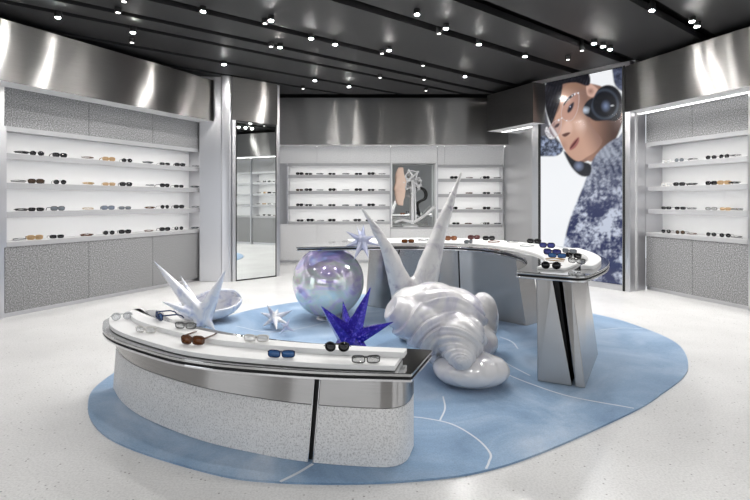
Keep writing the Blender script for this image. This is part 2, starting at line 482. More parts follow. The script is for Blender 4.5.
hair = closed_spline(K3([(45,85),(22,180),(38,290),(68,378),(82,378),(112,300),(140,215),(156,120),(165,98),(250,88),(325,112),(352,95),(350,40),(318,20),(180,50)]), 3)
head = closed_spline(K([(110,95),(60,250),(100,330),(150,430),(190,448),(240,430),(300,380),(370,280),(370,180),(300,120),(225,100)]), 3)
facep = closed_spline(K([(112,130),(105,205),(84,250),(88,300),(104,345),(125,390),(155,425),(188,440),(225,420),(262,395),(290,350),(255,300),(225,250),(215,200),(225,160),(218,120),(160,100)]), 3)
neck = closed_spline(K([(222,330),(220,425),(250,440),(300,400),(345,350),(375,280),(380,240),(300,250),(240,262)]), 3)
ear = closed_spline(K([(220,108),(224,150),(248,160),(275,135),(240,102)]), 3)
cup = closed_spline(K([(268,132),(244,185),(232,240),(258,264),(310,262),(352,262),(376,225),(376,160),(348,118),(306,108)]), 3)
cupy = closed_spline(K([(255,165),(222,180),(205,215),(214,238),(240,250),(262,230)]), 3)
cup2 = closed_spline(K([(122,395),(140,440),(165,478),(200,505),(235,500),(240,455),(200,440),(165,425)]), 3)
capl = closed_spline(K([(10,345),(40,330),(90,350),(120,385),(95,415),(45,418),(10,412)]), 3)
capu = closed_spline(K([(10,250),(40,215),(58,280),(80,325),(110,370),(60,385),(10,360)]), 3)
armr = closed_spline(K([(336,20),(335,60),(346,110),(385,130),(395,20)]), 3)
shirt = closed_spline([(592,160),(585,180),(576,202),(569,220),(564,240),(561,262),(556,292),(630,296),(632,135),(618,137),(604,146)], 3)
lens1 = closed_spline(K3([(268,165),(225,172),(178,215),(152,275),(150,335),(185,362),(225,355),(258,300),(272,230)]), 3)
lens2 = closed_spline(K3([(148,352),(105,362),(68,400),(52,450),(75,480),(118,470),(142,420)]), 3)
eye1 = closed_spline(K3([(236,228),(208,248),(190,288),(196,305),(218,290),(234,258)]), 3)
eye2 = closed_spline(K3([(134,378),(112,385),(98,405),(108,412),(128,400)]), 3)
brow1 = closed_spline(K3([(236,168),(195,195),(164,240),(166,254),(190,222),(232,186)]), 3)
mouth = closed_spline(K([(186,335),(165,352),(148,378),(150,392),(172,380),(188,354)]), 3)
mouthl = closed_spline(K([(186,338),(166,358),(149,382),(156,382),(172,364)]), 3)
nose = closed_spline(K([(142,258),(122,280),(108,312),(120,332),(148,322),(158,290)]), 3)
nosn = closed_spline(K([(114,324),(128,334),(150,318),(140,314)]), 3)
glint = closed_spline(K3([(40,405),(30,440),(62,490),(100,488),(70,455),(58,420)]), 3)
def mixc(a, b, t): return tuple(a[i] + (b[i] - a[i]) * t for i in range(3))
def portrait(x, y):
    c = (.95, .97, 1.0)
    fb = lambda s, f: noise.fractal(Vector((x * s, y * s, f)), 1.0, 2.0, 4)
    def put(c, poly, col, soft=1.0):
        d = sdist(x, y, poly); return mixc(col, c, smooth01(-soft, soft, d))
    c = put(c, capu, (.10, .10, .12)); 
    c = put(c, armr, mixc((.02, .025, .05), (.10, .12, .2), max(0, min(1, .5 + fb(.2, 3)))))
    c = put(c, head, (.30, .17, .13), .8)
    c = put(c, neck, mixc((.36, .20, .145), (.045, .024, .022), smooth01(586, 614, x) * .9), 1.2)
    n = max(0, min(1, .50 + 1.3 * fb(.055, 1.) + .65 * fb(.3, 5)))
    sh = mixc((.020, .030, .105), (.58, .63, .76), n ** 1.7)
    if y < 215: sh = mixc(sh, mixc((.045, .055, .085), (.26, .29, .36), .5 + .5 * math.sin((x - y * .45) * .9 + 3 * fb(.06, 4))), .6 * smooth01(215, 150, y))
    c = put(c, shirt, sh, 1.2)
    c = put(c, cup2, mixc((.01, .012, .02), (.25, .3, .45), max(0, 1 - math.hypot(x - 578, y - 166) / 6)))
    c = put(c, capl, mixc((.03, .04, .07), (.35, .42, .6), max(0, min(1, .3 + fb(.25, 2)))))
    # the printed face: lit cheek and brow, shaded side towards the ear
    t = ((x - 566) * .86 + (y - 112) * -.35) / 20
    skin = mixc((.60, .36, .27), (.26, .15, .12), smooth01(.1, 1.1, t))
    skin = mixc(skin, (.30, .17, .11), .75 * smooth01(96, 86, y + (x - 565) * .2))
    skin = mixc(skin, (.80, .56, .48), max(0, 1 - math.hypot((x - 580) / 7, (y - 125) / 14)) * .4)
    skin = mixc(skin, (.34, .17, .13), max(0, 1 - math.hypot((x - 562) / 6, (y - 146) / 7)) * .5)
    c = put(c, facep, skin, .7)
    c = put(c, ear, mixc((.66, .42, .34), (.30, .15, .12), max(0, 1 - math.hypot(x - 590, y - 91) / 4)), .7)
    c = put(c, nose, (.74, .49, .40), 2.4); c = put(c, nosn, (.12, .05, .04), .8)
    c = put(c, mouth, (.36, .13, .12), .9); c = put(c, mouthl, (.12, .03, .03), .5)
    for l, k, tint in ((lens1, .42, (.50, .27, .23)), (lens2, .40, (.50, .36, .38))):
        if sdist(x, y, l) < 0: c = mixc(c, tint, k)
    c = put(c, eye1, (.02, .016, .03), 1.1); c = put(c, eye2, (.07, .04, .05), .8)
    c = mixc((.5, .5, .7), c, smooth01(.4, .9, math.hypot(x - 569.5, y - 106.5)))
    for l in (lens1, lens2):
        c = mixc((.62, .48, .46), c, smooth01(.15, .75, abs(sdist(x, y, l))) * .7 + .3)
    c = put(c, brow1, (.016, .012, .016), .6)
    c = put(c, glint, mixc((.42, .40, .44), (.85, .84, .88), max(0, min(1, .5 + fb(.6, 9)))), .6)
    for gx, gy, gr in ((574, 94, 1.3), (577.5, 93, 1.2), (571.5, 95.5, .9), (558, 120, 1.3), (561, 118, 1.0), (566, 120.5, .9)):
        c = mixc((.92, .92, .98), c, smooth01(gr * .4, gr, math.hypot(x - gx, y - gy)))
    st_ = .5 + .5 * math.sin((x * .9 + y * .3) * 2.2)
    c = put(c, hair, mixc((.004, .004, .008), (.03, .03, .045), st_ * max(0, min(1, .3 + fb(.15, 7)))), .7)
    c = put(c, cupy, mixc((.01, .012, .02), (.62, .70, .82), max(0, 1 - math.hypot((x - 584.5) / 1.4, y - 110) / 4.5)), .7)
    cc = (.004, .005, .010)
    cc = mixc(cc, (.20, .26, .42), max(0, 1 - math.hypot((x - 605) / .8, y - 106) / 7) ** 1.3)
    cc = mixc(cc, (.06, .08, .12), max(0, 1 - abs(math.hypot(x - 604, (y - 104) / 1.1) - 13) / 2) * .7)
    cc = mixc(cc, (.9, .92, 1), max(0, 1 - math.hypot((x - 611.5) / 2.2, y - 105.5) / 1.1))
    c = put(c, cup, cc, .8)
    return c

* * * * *

◆ Task objective
Write out the whole listing exactly, and drop the pictures.

◆ Reply
Keep writing the Blender script for this image. This is part 2, starting at line 482. More parts follow. The script is for Blender 4.5.
hair = closed_spline(K3([(45,85),(22,180),(38,290),(68,378),(82,378),(112,300),(140,215),(156,120),(165,98),(250,88),(325,112),(352,95),(350,40),(318,20),(180,50)]), 3)
head = closed_spline(K([(110,95),(60,250),(100,330),(150,430),(190,448),(240,430),(300,380),(370,280),(370,180),(300,120),(225,100)]), 3)
facep = closed_spline(K([(112,130),(105,205),(84,250),(88,300),(104,345),(125,390),(155,425),(188,440),(225,420),(262,395),(290,350),(255,300),(225,250),(215,200),(225,160),(218,120),(160,100)]), 3)
neck = closed_spline(K([(222,330),(220,425),(250,440),(300,400),(345,350),(375,280),(380,240),(300,250),(240,262)]), 3)
ear = closed_spline(K([(220,108),(224,150),(248,160),(275,135),(240,102)]), 3)
cup = closed_spline(K([(268,132),(244,185),(232,240),(258,264),(310,262),(352,262),(376,225),(376,160),(348,118),(306,108)]), 3)
cupy = closed_spline(K([(255,165),(222,180),(205,215),(214,238),(240,250),(262,230)]), 3)
cup2 = closed_spline(K([(122,395),(140,440),(165,478),(200,505),(235,500),(240,455),(200,440),(165,425)]), 3)
capl = closed_spline(K([(10,345),(40,330),(90,350),(120,385),(95,415),(45,418),(10,412)]), 3)
capu = closed_spline(K([(10,250),(40,215),(58,280),(80,325),(110,370),(60,385),(10,360)]), 3)
armr = closed_spline(K([(336,20),(335,60),(346,110),(385,130),(395,20)]), 3)
shirt = closed_spline([(592,160),(585,180),(576,202),(569,220),(564,240),(561,262),(556,292),(630,296),(632,135),(618,137),(604,146)], 3)
lens1 = closed_spline(K3([(268,165),(225,172),(178,215),(152,275),(150,335),(185,362),(225,355),(258,300),(272,230)]), 3)
lens2 = closed_spline(K3([(148,352),(105,362),(68,400),(52,450),(75,480),(118,470),(142,420)]), 3)
eye1 = closed_spline(K3([(236,228),(208,248),(190,288),(196,305),(218,290),(234,258)]), 3)
eye2 = closed_spline(K3([(134,378),(112,385),(98,405),(108,412),(128,400)]), 3)
brow1 = closed_spline(K3([(236,168),(195,195),(164,240),(166,254),(190,222),(232,186)]), 3)
mouth = closed_spline(K([(186,335),(165,352),(148,378),(150,392),(172,380),(188,354)]), 3)
mouthl = closed_spline(K([(186,338),(166,358),(149,382),(156,382),(172,364)]), 3)
nose = closed_spline(K([(142,258),(122,280),(108,312),(120,332),(148,322),(158,290)]), 3)
nosn = closed_spline(K([(114,324),(128,334),(150,318),(140,314)]), 3)
glint = closed_spline(K3([(40,405),(30,440),(62,490),(100,488),(70,455),(58,420)]), 3)
def mixc(a, b, t): return tuple(a[i] + (b[i] - a[i]) * t for i in range(3))
def portrait(x, y):
    c = (.95, .97, 1.0)
    fb = lambda s, f: noise.fractal(Vector((x * s, y * s, f)), 1.0, 2.0, 4)
    def put(c, poly, col, soft=1.0):
        d = sdist(x, y, poly); return mixc(col, c, smooth01(-soft, soft, d))
    c = put(c, capu, (.10, .10, .12)); 
    c = put(c, armr, mixc((.02, .025, .05), (.10, .12, .2), max(0, min(1, .5 + fb(.2, 3)))))
    c = put(c, head, (.30, .17, .13), .8)
    c = put(c, neck, mixc((.36, .20, .145), (.045, .024, .022), smooth01(586, 614, x) * .9), 1.2)
    n = max(0, min(1, .50 + 1.3 * fb(.055, 1.) + .65 * fb(.3, 5)))
    sh = mixc((.020, .030, .105), (.58, .63, .76), n ** 1.7)
    if y < 215: sh = mixc(sh, mixc((.045, .055, .085), (.26, .29, .36), .5 + .5 * math.sin((x - y * .45) * .9 + 3 * fb(.06, 4))), .6 * smooth01(215, 150, y))
    c = put(c, shirt, sh, 1.2)
    c = put(c, cup2, mixc((.01, .012, .02), (.25, .3, .45), max(0, 1 - math.hypot(x - 578, y - 166) / 6)))
    c = put(c, capl, mixc((.03, .04, .07), (.35, .42, .6), max(0, min(1, .3 + fb(.25, 2)))))
    # the printed face: lit cheek and brow, shaded side towards the ear
    t = ((x - 566) * .86 + (y - 112) * -.35) / 20
    skin = mixc((.60, .36, .27), (.26, .15, .12), smooth01(.1, 1.1, t))
    skin = mixc(skin, (.30, .17, .11), .75 * smooth01(96, 86, y + (x - 565) * .2))
    skin = mixc(skin, (.80, .56, .48), max(0, 1 - math.hypot((x - 580) / 7, (y - 125) / 14)) * .4)
    skin = mixc(skin, (.34, .17, .13), max(0, 1 - math.hypot((x - 562) / 6, (y - 146) / 7)) * .5)
    c = put(c, facep, skin, .7)
    c = put(c, ear, mixc((.66, .42, .34), (.30, .15, .12), max(0, 1 - math.hypot(x - 590, y - 91) / 4)), .7)
    c = put(c, nose, (.74, .49, .40), 2.4); c = put(c, nosn, (.12, .05, .04), .8)
    c = put(c, mouth, (.36, .13, .12), .9); c = put(c, mouthl, (.12, .03, .03), .5)
    for l, k, tint in ((lens1, .42, (.50, .27, .23)), (lens2, .40, (.50, .36, .38))):
        if sdist(x, y, l) < 0: c = mixc(c, tint, k)
    c = put(c, eye1, (.02, .016, .03), 1.1); c = put(c, eye2, (.07, .04, .05), .8)
    c = mixc((.5, .5, .7), c, smooth01(.4, .9, math.hypot(x - 569.5, y - 106.5)))
    for l in (lens1, lens2):
        c = mixc((.62, .48, .46), c, smooth01(.15, .75, abs(sdist(x, y, l))) * .7 + .3)
    c = put(c, brow1, (.016, .012, .016), .6)
    c = put(c, glint, mixc((.42, .40, .44), (.85, .84, .88), max(0, min(1, .5 + fb(.6, 9)))), .6)
    for gx, gy, gr in ((574, 94, 1.3), (577.5, 93, 1.2), (571.5, 95.5, .9), (558, 120, 1.3), (561, 118, 1.0), (566, 120.5, .9)):
        c = mixc((.92, .92, .98), c, smooth01(gr * .4, gr, math.hypot(x - gx, y - gy)))
    st_ = .5 + .5 * math.sin((x * .9 + y * .3) * 2.2)
    c = put(c, hair, mixc((.004, .004, .008), (.03, .03, .045), st_ * max(0, min(1, .3 + fb(.15, 7)))), .7)
    c = put(c, cupy, mixc((.01, .012, .02), (.62, .70, .82), max(0, 1 - math.hypot((x - 584.5) / 1.4, y - 110) / 4.5)), .7)
    cc = (.004, .005, .010)
    cc = mixc(cc, (.20, .26, .42), max(0, 1 - math.hypot((x - 605) / .8, y - 106) / 7) ** 1.3)
    cc = mixc(cc, (.06, .08, .12), max(0, 1 - abs(math.hypot(x - 604, (y - 104) / 1.1) - 13) / 2) * .7)
    cc = mixc(cc, (.9, .92, 1), max(0, 1 - math.hypot((x - 611.5) / 2.2, y - 105.5) / 1.1))
    c = put(c, cup, cc, .8)
    return c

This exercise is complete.